Nowadays, a majority of apps require you to sign up with your email or even worse your phone number. If you have a phone number attached to your name, meaning you went to a cell service/phone provider, and you gave them your ID, then no matter what app you use, no matter how private it says it is, it is not private. There is NO exception to this. Your identity is instantly tied to that account.
Signal is not private. I recommend Simplex or another peer to peer onion messaging app. They don’t require email or phone number. So as long as you protect your IP you are anonymous
Seriously. I’m getting really sick of OPs take, it is a fundamentally flawed and ignorant understanding of what privacy and anonymity are.
If I’m at work and I need to speak to someone in private, we can go in a room and close the door. That’s a PRIVATE conversation. It doesn’t mean that nobody heard me say “hey Bob, can I talk to you for a minute?” It doesn’t mean nobody saw us go in there and shut the door. The conversation is still private.
It’s NOT private if someone is listening up against the door, or if there’s a recording device in the room (in our analogy most messenger services and protocols fit here).
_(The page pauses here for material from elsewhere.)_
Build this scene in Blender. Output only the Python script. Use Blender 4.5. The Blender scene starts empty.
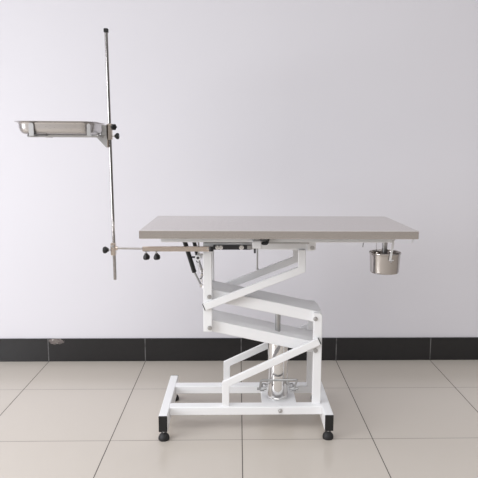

Signal IS PRIVATE CONVERSATION. But there’s metadata about who is talking to whom, and it’s NOT anonymous for the reasons OP pointed out, even if OP is a rabble rousing idiot.
Signal is private, free, accessible, and has a good feature set. Their foundation is a nonprofit with ethical motives, and it’s widely adopted worldwide because it fills a very real, very necessary niche.
Signal is NOT anonymous. If you want to be anonymous online you’ve got a lot, possibly an insurmountable amount, of work to do. Signal should not be a part of that because it’s NOT anonymous.
Quit strawmanning a good thing because it’s not what you’re looking for.
https://support.signal.org/hc/en-us/articles/4850133017242-Twilio-Incident-What-Signal-Users-Need-to-Know
That is a compromise of privacy. If those hackers used those phone number to access any account by using unique methods those users privacy would be utterly lost.
Sounds like a lack of security rather than a lack of privacy.
It is certainly a lack of security. I wanted to emphasize how it’s also a problem for privacy. People in the thread are now having an imaginary argument about anonymity, even though this has never been something I’ve been confused about. However, it is something that one of the users pulled up, and now they all are harping on it over and over.
Since my phone number is one of my personal belongings, although abstract, if I hide it from you, it is private. If I reveal it to you, it is not. Since it is associated with me, revealing it to you lowers my privacy, as it is one more thing revealed that belongs to me.
These fools can’t even comprehend this, literally.